After a short introductory fanfare, the piece opens to an afternoon scene in a small Andalusian village. The miller and his wife, amid their daily tasks, are trying to teach a bird to tell the time; they kiss, then dance.

Announced by the bassoon, the Corregidor appears; he is captivated by the pretty miller’s wife, but leaves the scene after a disapproving glance from his own wife. The miller’s wife dances a rousing Fandango, featuring a typically Spanish meter alternating between 3 and 2.

The Corregidor appears again; the miller’s wife politely curtsies, and then begins a flirtatious dance, teasing the Corregidor with a bunch of grapes which she keeps just out of his reach. The Corregidor stumbles and falls, and storms off. The miller and his wife dance again, reprising the Fandango theme, to end the Suite.

The Unanswered Question

Ives is one of America’s most intriguing composers. He began his musical studies under his father (a bandmaster), became an organist for a Connecticut church, and began composing around the turn of the 20th century. After graduating in 1908 from Yale University, Ives went into a successful career in the insurance business, but continued his composing activities.
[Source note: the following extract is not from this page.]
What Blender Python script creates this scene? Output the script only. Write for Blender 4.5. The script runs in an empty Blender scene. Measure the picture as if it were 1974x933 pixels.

Widely ignored until the end of his life, Ives is now an established American composer. His style is pioneering and eclectic, and runs the gamut from beautiful melody to wild dissonances and polyrhythms.

He wrote his original version of The Unanswered Question around 1906, and revised it between 1930 and 1935. The work is scored for strings, solo trumpet and wind choir (2 flutes, oboe, and clarinet).

While the strings play a slow soft chorale, the solo trumpet asks a series of “questions.” Each time, the wind quartet answers the trumpet. While the first “answers” are slow, they rapidly increase in intensity, tempo and urgency. After a final shrill burst from the winds, the trumpet repeats the question, letting it hang in the air until the end of the piece.

Le Tombeau de Couperin

Ravel first composed Tombeau as a suite for piano in six movements, and then arranged it as a 4-movement suite for orchestra in 1919.

A “tombeau” was, in the French baroque tradition, a composition meant as a memorial, and each movement of Ravel’s Tombeau is dedicated to a friend who perished in World War I.

The reference to “Couperin” evokes one of France’s great baroque composers, and indeed the four movements of this work are based largely on baroque French dance forms. Ravel’s genius is to fuse these baroque frameworks with modern harmonies and instrumentation to create works of atmosphere, charm and grace.

The opening Prélude is a cascade of motifs led by the oboe (which has a virtuosic part in this entire work). The dance movements all have main sections with contrasting interludes. The Forlane is a wistful modern rendering of a stately dance, evolving into ever more unearthly harmonies until its resolution; the Menuet is a charming updating of an old classic; and the Rigaudon, with woodwind and brass highlights, provides a rousing finale.